- **Required work**
In the entries below, identify every line with the string "empty" and copy it.

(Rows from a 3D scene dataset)

>>>

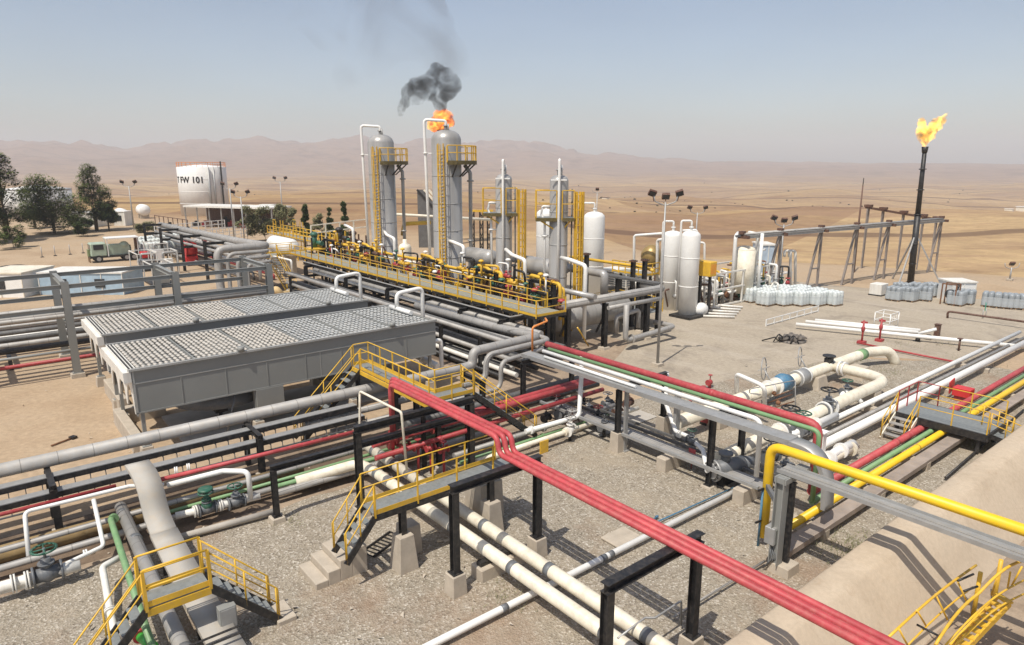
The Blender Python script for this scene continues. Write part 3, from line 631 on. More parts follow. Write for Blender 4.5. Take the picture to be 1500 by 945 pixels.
# ---- red riser headers and wide red pipes running right
for k,(a,z) in enumerate(((-24.45,1.75),(-24.1,1.74),(-23.5,1.4))):
    pipe(('upper','middle','lower')[k]+' of the three maroon red header pipes running right from the red risers',[(a,12.3-.2*k,z),(a+.25,24.9,z+.25)],.15 if k<2 else .11,RED if k<2 else REDD,group='red header pipes behind the crossover stairs',flanges=[((a,13.2,z),B_),((a+.05,15,z),B_)],flm=REDD)
for k in range(5):
    q=(-24.4+.45*k,13.2+.35*k,1.35)
    t=thing('red_valve',('leftmost','second','third','fourth','rightmost')[k]+' small red valve in the row at the foot of the red risers','valve',q,'small red valves under the red risers')
    MB()._ell(q,.13,.13,.13,10,6).disc(V(q)+Vector((0,.2,0)),B_,.16,.05).disc(V(q)-Vector((0,.2,0)),B_,.16,.05).cyl(V(q)-Vector((0,.2,0)),V(q)+Vector((0,.2,0)),.08).cyl(q,(q[0],q[1],.2),.06).build('valve_body',REDD,t); MB().cyl(q,(q[0],q[1],1.7),.035,seg=8).disc((q[0],q[1],1.7),UP,.14,.03).build('hand_wheel',REDD,t)
# ---- yellow crossover in the middle (over the thick grey pipe)
t=thing('crossover_walkway','long yellow railed crossover with stairs at both ends, in front of the near cooler','walkway',(-27,14.8,3.3))
MB().mm(-30.3,-23.2,14.35,15.2,3.24,3.29).mm(-24.1,-23.2,15.2,16.6,3.24,3.29).build('deck',GRATE,t)
MB().beam((-30.3,14.3,3.15),(-23.2,14.3,3.15),.06,.2).beam((-30.3,15.25,3.15),(-24.1,15.25,3.15),.06,.2).build('edge_beam',YEL,t)
railing(t,[(-29.35,14.33,3.3),(-23.18,14.33,3.3),(-23.18,16.6,3.3)],step=1.3); railing(t,[(-30.28,14.4,3.3),(-30.28,15.22,3.3),(-24.12,15.22,3.3),(-24.12,16.6,3.3)],step=1.3)
stair(t,(-30.26,14.35,3.3),(0,-1,0),(.85,0,0),3.2,3.0,11); stair(t,(-23.2,16.6,3.3),(0,1,0),(-.88,0,0),3.7,3.0,11)
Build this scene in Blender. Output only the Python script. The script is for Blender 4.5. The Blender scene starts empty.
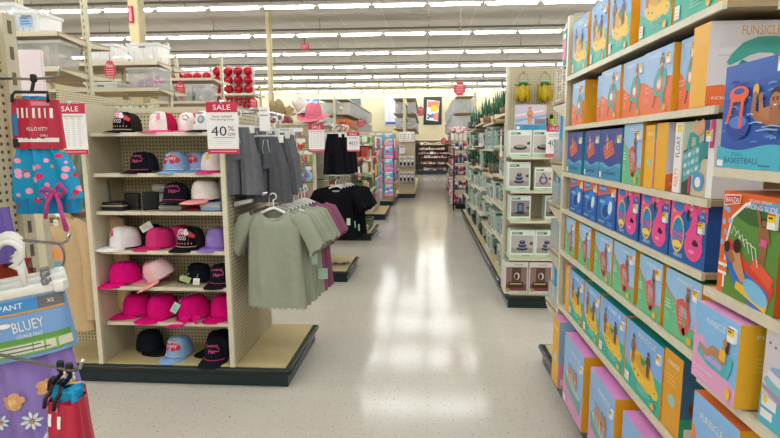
import bpy, math, random
from mathutils import Matrix, Vector
random.seed(7)
C = bpy.context.scene.collection
PI = math.pi
sin, cos, R = math.sin, math.cos, math.radians
ORD = ['first','second','third','fourth','fifth','sixth','seventh','eighth','ninth','tenth','eleventh','twelfth']

# ------------------------------------------------------------------ materials
def lin(h):
    h = h.lstrip('#'); o = []
    for i in (0,2,4):
        c = int(h[i:i+2],16)/255
        o.append(c/12.92 if c <= .04045 else ((c+.055)/1.055)**2.4)
    return (o[0],o[1],o[2],1)
_m = {}
def nt(name):
    m = bpy.data.materials.new(name); m.use_nodes = True
    t = m.node_tree; t.nodes.clear()
    out = t.nodes.new('ShaderNodeOutputMaterial')
    return m, t, out
def mat(name, hx, rough=.55, metal=0, var=.06, scale=30, bump=0, bscale=300, spec=.4):
    """plain surface with a little procedural mottling and optional bump"""
    if name in _m: return _m[name]
    m, t, out = nt(name); N = t.nodes.new; L = t.links.new
    b = N('ShaderNodeBsdfPrincipled'); L(b.outputs[0], out.inputs[0])
    b.inputs['Roughness'].default_value = rough; b.inputs['Metallic'].default_value = metal
    b.inputs['Specular IOR Level'].default_value = spec
    tc = N('ShaderNodeTexCoord'); n = N('ShaderNodeTexNoise'); n.inputs['Scale'].default_value = scale
    L(tc.outputs['Object'], n.inputs['Vector'])
    mr = N('ShaderNodeMapRange'); mr.inputs['From Min'].default_value=.3; mr.inputs['From Max'].default_value=.7
    mr.inputs['To Min'].default_value = 1-var; mr.inputs['To Max'].default_value = 1+var*.4
    L(n.outputs['Fac'], mr.inputs['Value'])
    mx = N('ShaderNodeVectorMath'); mx.operation = 'SCALE'; mx.inputs[0].default_value = lin(hx)[:3]
    L(mr.outputs[0], mx.inputs['Scale']); L(mx.outputs[0], b.inputs['Base Color'])
    if bump:
        n2 = N('ShaderNodeTexNoise'); n2.inputs['Scale'].default_value = bscale; L(tc.outputs['Object'], n2.inputs['Vector'])
        bp = N('ShaderNodeBump'); bp.inputs['Strength'].default_value = bump; bp.inputs['Distance'].default_value=.003
        L(n2.outputs['Fac'], bp.inputs['Height']); L(bp.outputs[0], b.inputs['Normal'])
    _m[name] = m; return m
def ink(hx): return mat('print_'+hx.strip('#'), hx, rough=.45, var=.02)
def cloth(name, hx, var=.12): return mat(name, hx, rough=.95, var=var*.6, scale=22, bump=.12, bscale=900, spec=.12)
def peg(name, hx, axis):
    """pegboard: a square grid of drilled holes, one inch apart"""
    if name in _m: return _m[name]
    m, t, out = nt(name); N = t.nodes.new; L = t.links.new
    b = N('ShaderNodeBsdfPrincipled'); L(b.outputs[0], out.inputs[0]); b.inputs['Roughness'].default_value=.6
    tc = N('ShaderNodeTexCoord'); sp = N('ShaderNodeSeparateXYZ'); L(tc.outputs['Object'], sp.inputs[0])
    ds = []
    for a in (axis, 'Z'):
        mu = N('ShaderNodeMath'); mu.operation='MULTIPLY'; mu.inputs[1].default_value = 1/.0254; L(sp.outputs[a], mu.inputs[0])
        fr = N('ShaderNodeMath'); fr.operation='FRACT'; L(mu.outputs[0], fr.inputs[0])
        sb = N('ShaderNodeMath'); sb.operation='SUBTRACT'; sb.inputs[1].default_value=.5; L(fr.outputs[0], sb.inputs[0])
        pw = N('ShaderNodeMath'); pw.operation='MULTIPLY'; L(sb.outputs[0], pw.inputs[0]); L(sb.outputs[0], pw.inputs[1]); ds.append(pw)
    ad = N('ShaderNodeMath'); ad.operation='ADD'; L(ds[0].outputs[0], ad.inputs[0]); L(ds[1].outputs[0], ad.inputs[1])
    lt = N('ShaderNodeMath'); lt.operation='LESS_THAN'; lt.inputs[1].default_value=.05; L(ad.outputs[0], lt.inputs[0])
    mx = N('ShaderNodeMix'); mx.data_type='RGBA'; mx.inputs['A'].default_value=lin(hx); mx.inputs['B'].default_value=lin('#4a4032')
    L(lt.outputs[0], mx.inputs['Factor']); L(mx.outputs['Result'], b.inputs['Base Color'])
    _m[name]=m; return m
def clear(name, hx, a, rough=.15):
    """clear moulded plastic: part transparent, part milky"""
    if name in _m: return _m[name]
    m, t, out = nt(name); N = t.nodes.new; L = t.links.new
    tr = N('ShaderNodeBsdfTransparent'); b = N('ShaderNodeBsdfPrincipled'); mx = N('ShaderNodeMixShader')
    tc = N('ShaderNodeTexCoord'); n = N('ShaderNodeTexNoise'); n.inputs['Scale'].default_value=9; L(tc.outputs['Object'], n.inputs['Vector'])
    mr = N('ShaderNodeMapRange'); mr.inputs['To Min'].default_value=max(0,a-.1); mr.inputs['To Max'].default_value=min(1,a+.1); L(n.outputs['Fac'], mr.inputs['Value'])
    b.inputs['Base Color'].default_value = lin(hx); b.inputs['Roughness'].default_value = rough
    L(mr.outputs[0], mx.inputs[0]); L(tr.outputs[0], mx.inputs[1]); L(b.outputs[0], mx.inputs[2]); L(mx.outputs[0], out.inputs[0])
    _m[name]=m; return m
def blobs(name, base, cols, scale, thr, rough=.95):
    """printed fabric: scattered rounded motifs, each a colour of its own"""
    if name in _m: return _m[name]
    m, t, out = nt(name); N = t.nodes.new; L = t.links.new
    b = N('ShaderNodeBsdfPrincipled'); L(b.outputs[0], out.inputs[0]); b.inputs['Roughness'].default_value=rough; b.inputs['Specular IOR Level'].default_value=.1
    tc = N('ShaderNodeTexCoord'); v = N('ShaderNodeTexVoronoi'); v.inputs['Scale'].default_value=scale
    mp = N('ShaderNodeMapping'); mp.inputs['Scale'].default_value=(1,.25,1); L(tc.outputs['Object'], mp.inputs[0]); L(mp.outputs[0], v.inputs['Vector'])
    lt = N('ShaderNodeMath'); lt.operation='LESS_THAN'; lt.inputs[1].default_value=thr; L(v.outputs['Distance'], lt.inputs[0])
    sp = N('ShaderNodeSeparateColor'); L(v.outputs['Color'], sp.inputs[0])
    cr = N('ShaderNodeValToRGB'); cr.color_ramp.interpolation='CONSTANT'
    e = cr.color_ramp.elements
    while len(e) < len(cols): e.new(.5)
    for i,c in enumerate(cols): e[i].position = i/len(cols); e[i].color = lin(c)
    L(sp.outputs[0], cr.inputs[0])
    mx = N('ShaderNodeMix'); mx.data_type='RGBA'; mx.inputs['A'].default_value=lin(base); L(lt.outputs[0], mx.inputs['Factor']); L(cr.outputs[0], mx.inputs['B'])
    L(mx.outputs['Result'], b.inputs['Base Color']); _m[name]=m; return m
def emit(name, hx, s):
    if name in _m: return _m[name]
    m, t, out = nt(name); e = t.nodes.new('ShaderNodeEmission'); e.inputs[0].default_value=lin(hx); e.inputs[1].default_value=s
    t.links.new(e.outputs[0], out.inputs[0]); _m[name]=m; return m
def floor_mat():
    m, t, out = nt('vinyl_floor_tile'); N=t.nodes.new; L=t.links.new
    b=N('ShaderNodeBsdfPrincipled'); L(b.outputs[0],out.inputs[0]); b.inputs['Roughness'].default_value=.13; b.inputs['Specular IOR Level'].default_value=.5
    tc=N('ShaderNodeTexCoord')
    br=N('ShaderNodeTexBrick'); br.offset=0; br.inputs['Scale'].default_value=1; br.inputs['Brick Width'].default_value=.305; br.inputs['Row Height'].default_value=.305
    br.inputs['Mortar Size'].default_value=.0009; br.inputs['Color1'].default_value=lin('#d0cabe'); br.inputs['Color2'].default_value=lin('#cbc5b9'); br.inputs['Mortar'].default_value=lin('#b9b5ac')
    L(tc.outputs['Object'],br.inputs['Vector'])
    n=N('ShaderNodeTexNoise'); n.inputs['Scale'].default_value=60; n.inputs['Detail'].default_value=2; L(tc.outputs['Object'],n.inputs['Vector'])
    gt=N('ShaderNodeMapRange'); gt.inputs['From Min'].default_value=.64; gt.inputs['From Max'].default_value=.69; L(n.outputs['Fac'],gt.inputs['Value'])
    mx=N('ShaderNodeMix'); mx.data_type='RGBA'; mx.inputs['B'].default_value=lin('#938d83'); L(gt.outputs[0],mx.inputs['Factor']); L(br.outputs['Color'],mx.inputs['A'])
    n2=N('ShaderNodeTexNoise'); n2.inputs['Scale'].default_value=25; L(tc.outputs['Object'],n2.inputs['Vector'])
    mr=N('ShaderNodeMapRange'); mr.inputs['To Min'].default_value=.93; mr.inputs['To Max'].default_value=1.03; L(n2.outputs['Fac'],mr.inputs['Value'])
    sc=N('ShaderNodeVectorMath'); sc.operation='SCALE'; L(mx.outputs['Result'],sc.inputs[0]); L(mr.outputs[0],sc.inputs['Scale']); L(sc.outputs[0],b.inputs['Base Color'])
    n3=N('ShaderNodeTexNoise'); n3.inputs['Scale'].default_value=2.2; L(tc.outputs['Object'],n3.inputs['Vector'])
    bp=N('ShaderNodeBump'); bp.inputs['Strength'].default_value=.05; bp.inputs['Distance'].default_value=.004; L(n3.outputs['Fac'],bp.inputs['Height']); L(bp.outputs[0],b.inputs['Normal'])
    return m
def ceil_mat():
    m, t, out = nt('ceiling_panel'); N=t.nodes.new; L=t.links.new
    b=N('ShaderNodeBsdfPrincipled'); L(b.outputs[0],out.inputs[0]); b.inputs['Roughness'].default_value=.8
    tc=N('ShaderNodeTexCoord'); br=N('ShaderNodeTexBrick'); br.offset=0; br.inputs['Scale'].default_value=1; br.inputs['Brick Width'].default_value=1.22; br.inputs['Row Height'].default_value=2.9
    br.inputs['Mortar Size'].default_value=.012; br.inputs['Color1'].default_value=lin('#bcb7b2'); br.inputs['Color2'].default_value=lin('#b5b0ab'); br.inputs['Mortar'].default_value=lin('#cfcbc8')
    L(tc.outputs['Object'],br.inputs['Vector']); L(br.outputs['Color'],b.inputs['Base Color'])
    return m
CREAM='#ccc3a9'
STEEL = mat('cream_painted_steel', CREAM, .45)
LIP = mat('shelf_price_channel', '#dad2bb', .4)
DECK = mat('tan_deck_board', '#cbb988', .5)
KICK = mat('dark_green_kick_plate', '#12262a', .35)
BULL = mat('black_bumper_trim', '#16211f', .25)
PEGX = peg('pegboard_across','#cbbf9f','X'); PEGY = peg('pegboard_along','#cbbf9f','Y')
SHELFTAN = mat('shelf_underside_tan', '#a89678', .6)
CHROME = mat('chrome_wire', '#b8b8ba', .22, 1)
BLACK = mat('black_plastic', '#15161a', .4)
WHITE = mat('white_plastic', '#ecebe8', .35)
PAPER = ink('#f1efef'); RED = ink('#c8264a')
BRAND = ink('#f6f4f0')

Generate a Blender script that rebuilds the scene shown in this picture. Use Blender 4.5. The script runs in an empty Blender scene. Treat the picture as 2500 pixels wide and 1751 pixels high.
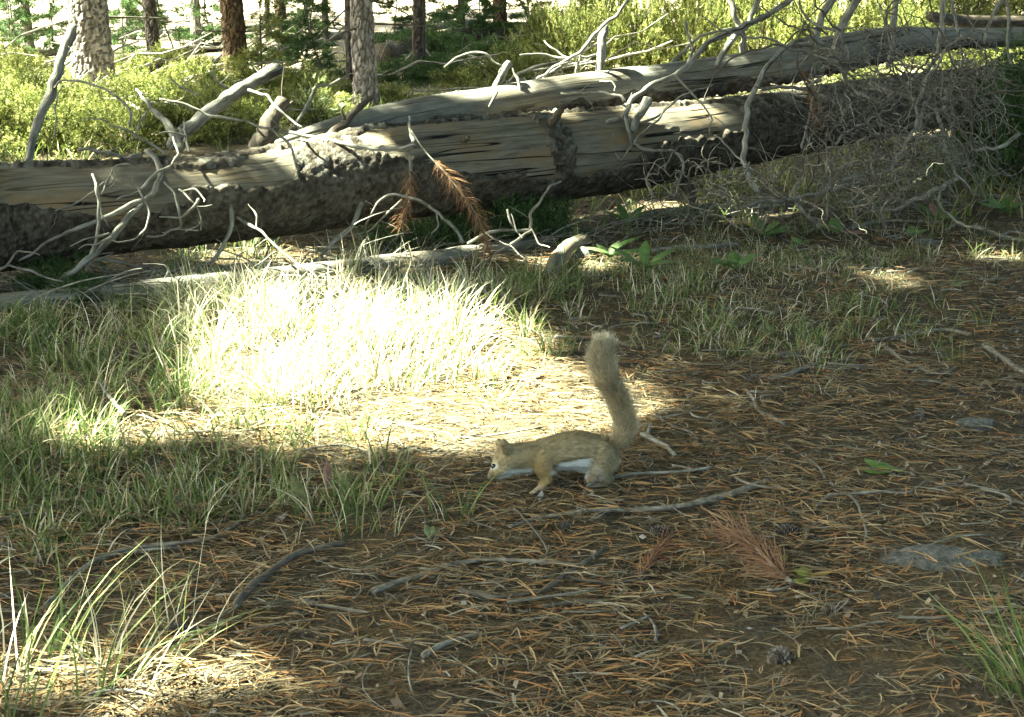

<<<

- **Right answer**
Build this scene in Blender. Output only the Python script. The script is for Blender 4.5. The Blender scene starts empty.
Generate a Blender script that rebuilds the scene shown in this picture. Use Blender 4.5. The script runs in an empty Blender scene. Treat the picture as 2500 pixels wide and 1751 pixels high.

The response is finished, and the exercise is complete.